At last, in 1988, the comics industry got around to recognizing Eisner’s unique contributions, inaugurating the Eisner Awards to honor outstanding artists and writers. Perhaps the best-known recipient is Art Spiegelman, whose graphic Holocaust novel, Maus, became an international bestseller. And still Eisner had too many ideas and too much energy to consider retirement. While contemporaries were collecting Social Security, he wrote and drew two how-to books for professionals, Comics and Sequential Art and Graphic Storytelling. He died in 2005 at the age of 89 while recuperating from a quadruple bypass operation. On his desk were page proofs of The Plot, an extraordinary piece of graphic nonfiction anatomizing the notorious forgery The Protocols of the Elders of Zion.

Not every critic was happy with these creations. The New Yorker, for example, found fault with Eisner’s “over-the-topness.” And the Los Angeles Times judged Eisner’s narratives to be “occasionally gimmicky and contrived.” Nevertheless, it saw “something momentous” in A Contract with God, “a magisterial quality, as if we’re witnessing the birth of a movement, a kind of aesthetic big bang.” John Updike agreed with the second part: Eisner was “not only ahead of his times; the present times are still catching up to him.”
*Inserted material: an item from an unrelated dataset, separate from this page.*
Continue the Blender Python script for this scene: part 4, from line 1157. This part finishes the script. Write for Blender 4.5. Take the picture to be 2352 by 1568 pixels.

Indeed they are. The New York Times bestseller list currently includes a section for hardcover graphic novels. Both Barnes & Noble and Amazon sell more than 1,000 titles in that genre. Under its Graphix imprint, Scholastic offers a spirited defense of its product: “The notion that graphic novels are too simplistic to be regarded as serious reading is outdated. The excellent graphic novels available today are linguistically appropriate reading material demanding many of the same skills that are needed to understand traditional works of prose.”

All this gives credence to Eisner’s remarks at the 2002 Conference on Comics and Graphic Novels at the University of Florida. He informed his audience that he and his coworkers “used to feel very much like a Mama Rabbit and a Daddy Rabbit, who were running around, being chased by a bunch of dogs. They dove into a hole and the Mama Rabbit is quivering. She’s saying, ‘Oh, this is terrible. We’re doomed.’ The Daddy Rabbit says, ‘No, don’t worry about it. We’ll stay here, and in half an hour, we’ll outnumber them.’ I always think of that when people ask me how I felt about all those years of so-called struggle—sooner or later, we’ll outnumber them, and I think we’re outnumbering them now.”